[Stored records]
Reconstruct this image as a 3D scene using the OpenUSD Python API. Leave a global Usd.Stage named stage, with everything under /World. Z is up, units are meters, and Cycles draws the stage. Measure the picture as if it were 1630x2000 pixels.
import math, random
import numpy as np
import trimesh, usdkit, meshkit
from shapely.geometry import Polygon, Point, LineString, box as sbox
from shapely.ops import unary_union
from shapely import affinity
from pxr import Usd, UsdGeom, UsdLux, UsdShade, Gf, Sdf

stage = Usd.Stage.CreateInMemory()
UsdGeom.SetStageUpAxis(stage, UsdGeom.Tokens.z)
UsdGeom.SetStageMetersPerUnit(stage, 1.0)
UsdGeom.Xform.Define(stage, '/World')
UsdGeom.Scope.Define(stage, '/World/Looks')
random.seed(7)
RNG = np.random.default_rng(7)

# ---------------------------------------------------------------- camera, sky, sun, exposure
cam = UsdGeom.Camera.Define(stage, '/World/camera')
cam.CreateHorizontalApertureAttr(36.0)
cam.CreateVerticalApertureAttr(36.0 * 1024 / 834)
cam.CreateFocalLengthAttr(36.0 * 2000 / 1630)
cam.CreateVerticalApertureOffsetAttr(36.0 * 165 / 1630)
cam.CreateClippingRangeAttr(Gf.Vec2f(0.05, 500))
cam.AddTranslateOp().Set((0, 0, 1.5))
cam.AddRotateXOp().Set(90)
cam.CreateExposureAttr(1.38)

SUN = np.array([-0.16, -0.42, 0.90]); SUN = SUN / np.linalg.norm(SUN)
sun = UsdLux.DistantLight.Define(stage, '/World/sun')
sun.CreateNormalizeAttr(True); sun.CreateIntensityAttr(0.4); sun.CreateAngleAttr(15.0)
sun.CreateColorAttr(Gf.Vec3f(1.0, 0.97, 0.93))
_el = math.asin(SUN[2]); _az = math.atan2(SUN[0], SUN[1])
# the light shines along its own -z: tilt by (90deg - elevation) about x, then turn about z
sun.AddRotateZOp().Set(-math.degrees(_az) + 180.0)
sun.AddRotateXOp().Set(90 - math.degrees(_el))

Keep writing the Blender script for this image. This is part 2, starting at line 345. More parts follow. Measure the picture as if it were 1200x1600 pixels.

Work to do: Reproduce the listing above verbatim, from first line to last.

Response for this exercise:
Reconstruct this image as a 3D scene using the OpenUSD Python API. Leave a global Usd.Stage named stage, with everything under /World. Z is up, units are meters, and Cycles draws the stage. Measure the picture as if it were 1630x2000 pixels.
import math, random
import numpy as np
import trimesh, usdkit, meshkit
from shapely.geometry import Polygon, Point, LineString, box as sbox
from shapely.ops import unary_union
from shapely import affinity
from pxr import Usd, UsdGeom, UsdLux, UsdShade, Gf, Sdf

stage = Usd.Stage.CreateInMemory()
UsdGeom.SetStageUpAxis(stage, UsdGeom.Tokens.z)
UsdGeom.SetStageMetersPerUnit(stage, 1.0)
UsdGeom.Xform.Define(stage, '/World')
UsdGeom.Scope.Define(stage, '/World/Looks')
random.seed(7)
RNG = np.random.default_rng(7)

# ---------------------------------------------------------------- camera, sky, sun, exposure
cam = UsdGeom.Camera.Define(stage, '/World/camera')
cam.CreateHorizontalApertureAttr(36.0)
cam.CreateVerticalApertureAttr(36.0 * 1024 / 834)
cam.CreateFocalLengthAttr(36.0 * 2000 / 1630)
cam.CreateVerticalApertureOffsetAttr(36.0 * 165 / 1630)
cam.CreateClippingRangeAttr(Gf.Vec2f(0.05, 500))
cam.AddTranslateOp().Set((0, 0, 1.5))
cam.AddRotateXOp().Set(90)
cam.CreateExposureAttr(1.38)

SUN = np.array([-0.16, -0.42, 0.90]); SUN = SUN / np.linalg.norm(SUN)
sun = UsdLux.DistantLight.Define(stage, '/World/sun')
sun.CreateNormalizeAttr(True); sun.CreateIntensityAttr(0.4); sun.CreateAngleAttr(15.0)
sun.CreateColorAttr(Gf.Vec3f(1.0, 0.97, 0.93))
_el = math.asin(SUN[2]); _az = math.atan2(SUN[0], SUN[1])
# the light shines along its own -z: tilt by (90deg - elevation) about x, then turn about z
sun.AddRotateZOp().Set(-math.degrees(_az) + 180.0)
sun.AddRotateXOp().Set(90 - math.degrees(_el))

Keep writing the Blender script for this image. This is part 2, starting at line 345. More parts follow. Measure the picture as if it were 1200x1600 pixels.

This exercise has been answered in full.